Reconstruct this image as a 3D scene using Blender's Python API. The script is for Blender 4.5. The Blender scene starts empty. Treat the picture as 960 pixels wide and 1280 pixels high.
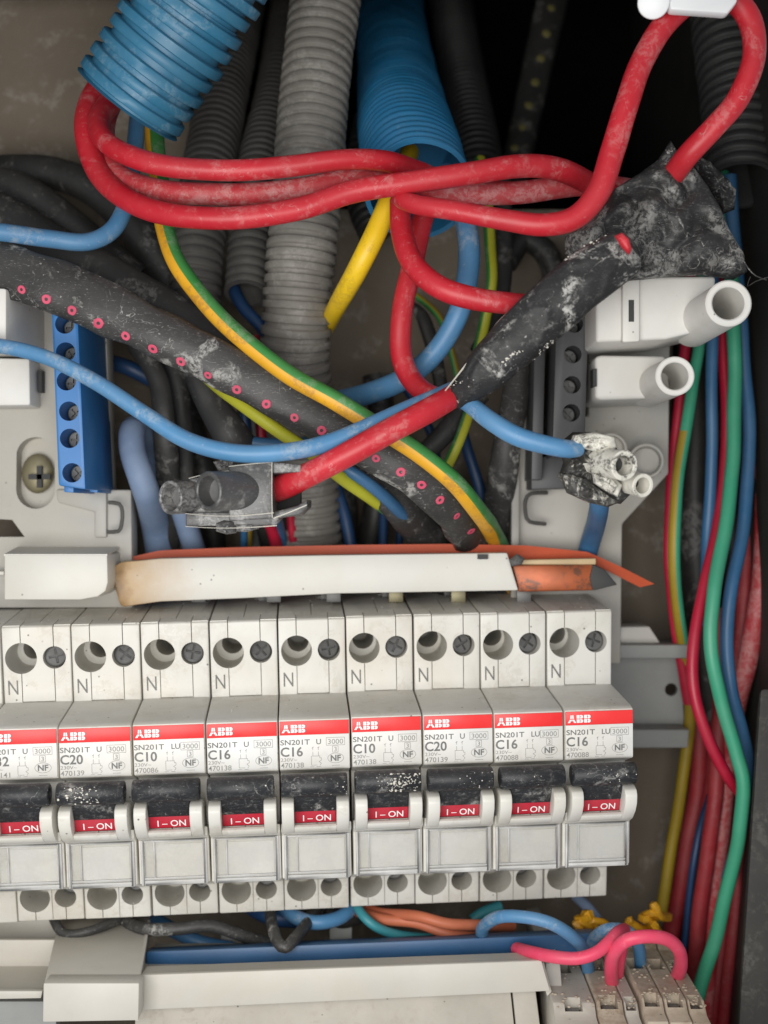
import bpy, bmesh, math, random
from mathutils import Vector, Matrix, noise
R = math.radians
random.seed(7)
S = 0.001                      # everything below is written in millimetres
F, D = 1538.0, 300.0           # focal length of the view in photo pixels, distance to the breaker fronts

# ------------------------------------------------------------------ camera, light, exposure
sc = bpy.context.scene
cam_d = bpy.data.cameras.new('camera')
cam = bpy.data.objects.new('camera', cam_d)
sc.collection.objects.link(cam)
cam.location = (0, -D*S, 0)
cam.rotation_euler = (R(90), 0, 0)
cam_d.sensor_fit = 'VERTICAL'
cam_d.sensor_height = 36
cam_d.lens = 36*F/1280
cam_d.clip_start = 0.01
cam_d.clip_end = 20
cam_d.dof.use_dof = True
cam_d.dof.focus_distance = 0.302
cam_d.dof.aperture_fstop = 11
sc.camera = cam
world = bpy.data.worlds.new('World')
sc.world = world
world.use_nodes = True
bg = world.node_tree.nodes['Background']
bg.inputs[0].default_value = (0.93, 0.96, 1.0, 1)
bg.inputs[1].default_value = 0.37

def area(name, loc, target, size, power, col):
    l = bpy.data.lights.new(name, 'AREA')
    l.shape = 'RECTANGLE'
    l.size, l.size_y = size
    l.energy = power
    l.color = col
    o = bpy.data.objects.new(name, l)
    sc.collection.objects.link(o)
    o.location = Vector(loc)*S
    o.rotation_euler = (Vector(target)-Vector(loc)).to_track_quat('-Z', 'Y').to_euler()
    return o
area('window_light', (-60, -290, -42), (5, 40, -45), (0.26, 0.18), 1.03, (1.0, 0.985, 0.95))
sc.view_settings.view_transform = 'Standard'
sc.view_settings.look = 'None'
sc.view_settings.exposure = 0.09
sc.view_settings.gamma = 1.0

# ------------------------------------------------------------------ helpers
def P(px, py, y=0.0):
    d = D + y
    return Vector(((px-480)*d/F, y, (640-py)*d/F))
def mm(pix, y=0.0):
    return pix*(D+y)/F
def lin(c):
    c = c/255.0
    return c/12.92 if c <= 0.04045 else ((c+0.055)/1.055)**2.4
def RGB(r, g, b):
    return (lin(r), lin(g), lin(b), 1)

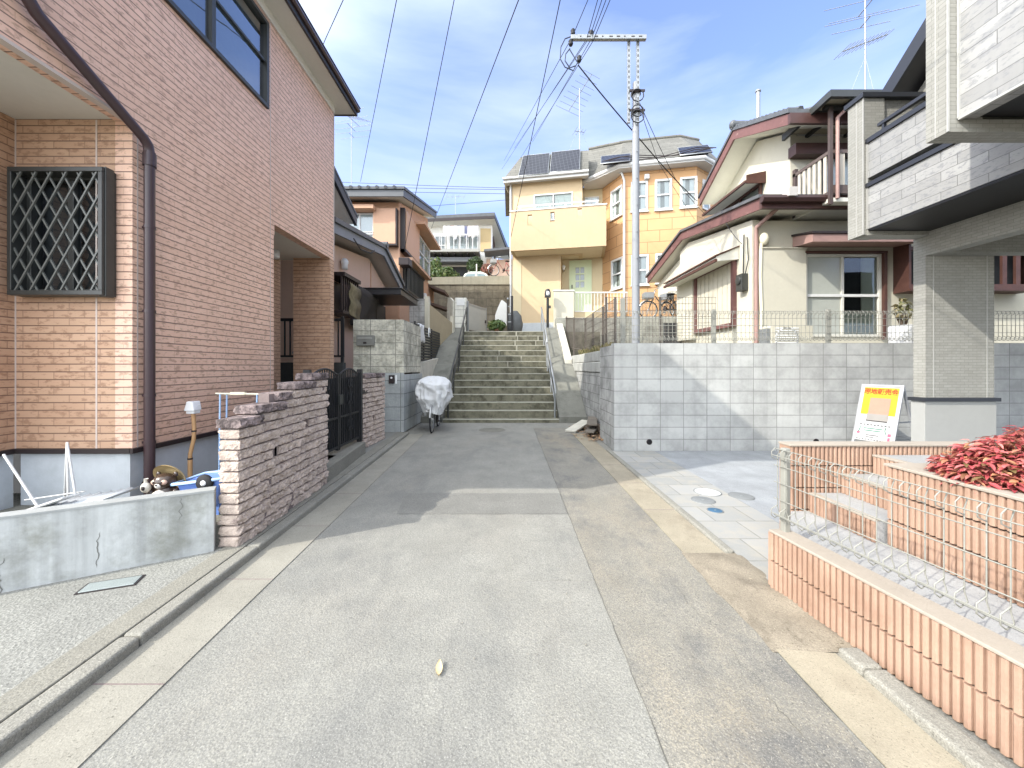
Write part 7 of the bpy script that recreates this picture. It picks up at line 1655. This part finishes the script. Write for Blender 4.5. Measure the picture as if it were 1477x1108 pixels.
rp = nt.nodes.new('ShaderNodeValToRGB'); nt.links.new(nz.outputs['Fac'], rp.inputs[0]); rp.color_ramp.elements[0].position = .40; rp.color_ramp.elements[1].position = .64; rp.color_ramp.elements[0].color = (.16, .16, .16, 1); rp.color_ramp.elements[1].color = (1, 1, 1, 1)
mx = nt.nodes.new('ShaderNodeMix'); mx.data_type = 'RGBA'; nt.links.new(rp.outputs[0], mx.inputs[0]); tn = nt.nodes.new('ShaderNodeMix'); tn.data_type = 'RGBA'; tn.blend_type = 'MULTIPLY'; tn.inputs[0].default_value = 1; nt.links.new(sk.outputs[0], tn.inputs[6]); tn.inputs[7].default_value = (1.07, .95, 1.05, 1); nt.links.new(tn.outputs[2], mx.inputs[6]); mx.inputs[7].default_value = CLOUD + (1,)
# added bright sky on the sun's side, behind the viewer, to fill the shade
dt = nt.nodes.new('ShaderNodeVectorMath'); dt.operation = 'DOT_PRODUCT'; nt.links.new(tc.outputs['Generated'], dt.inputs[0]); dt.inputs[1].default_value = (-.62, -.62, .48)
gl = nt.nodes.new('ShaderNodeMapRange'); gl.interpolation_type = 'SMOOTHSTEP'; nt.links.new(dt.outputs['Value'], gl.inputs['Value']); gl.inputs['From Min'].default_value = -.15; gl.inputs['From Max'].default_value = 1.; gl.inputs['To Min'].default_value = 0.; gl.inputs['To Max'].default_value = 1.
ad = nt.nodes.new('ShaderNodeMix'); ad.data_type = 'RGBA'; ad.blend_type = 'ADD'; nt.links.new(gl.outputs[0], ad.inputs[0]); nt.links.new(mx.outputs[2], ad.inputs[6]); ad.inputs[7].default_value = SKY_FILL + (1,)
mm = nt.nodes.new('ShaderNodeMath'); mm.operation = 'MULTIPLY'; nt.links.new(rp.outputs[0], mm.inputs[0]); mm.inputs[1].default_value = CLOUD_K; nt.links.new(mm.outputs[0], mx.inputs[0])
nt.links.new(ad.outputs[2], bg.inputs[0]); bg.inputs[1].default_value = SKY_E; nt.links.new(bg.outputs[0], out.inputs[0])
cam = bpy.data.cameras.new('camera'); co = bpy.data.objects.new('camera', cam); COL.objects.link(co); scene.camera = co
co.location = (0, 0, H); co.rotation_euler = (math.radians(90), 0, 0)
cam.sensor_width = 36; cam.lens = F / 1477 * 36; cam.shift_x = 2.5 / 1477; cam.shift_y = -24 / 1477; cam.clip_start = .05; cam.clip_end = 2000
scene.view_settings.view_transform = 'Standard'; scene.view_settings.look = 'None'; scene.view_settings.exposure = EXPO; scene.view_settings.gamma = 1
scene.cycles.max_bounces = 8; scene.cycles.diffuse_bounces = 4; scene.cycles.transparent_max_bounces = 12; scene.cycles.use_denoising = True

──────

## DIRECTION
Gather from the entries above all lines that include the string "scene".

## RESULT FOR THIS EXERCISE
Reconstruct this image as a 3D scene using Blender's Python API. The script is for Blender 4.5. The Blender scene starts empty. Treat the picture as 960 pixels wide and 1280 pixels high.
sc = bpy.context.scene
cam = bpy.data.cameras.new('camera'); co = bpy.data.objects.new('camera', cam); COL.objects.link(co); scene.camera = co
scene.view_settings.view_transform = 'Standard'; scene.view_settings.look = 'None'; scene.view_settings.exposure = EXPO; scene.view_settings.gamma = 1
scene.cycles.max_bounces = 8; scene.cycles.diffuse_bounces = 4; scene.cycles.transparent_max_bounces = 12; scene.cycles.use_denoising = True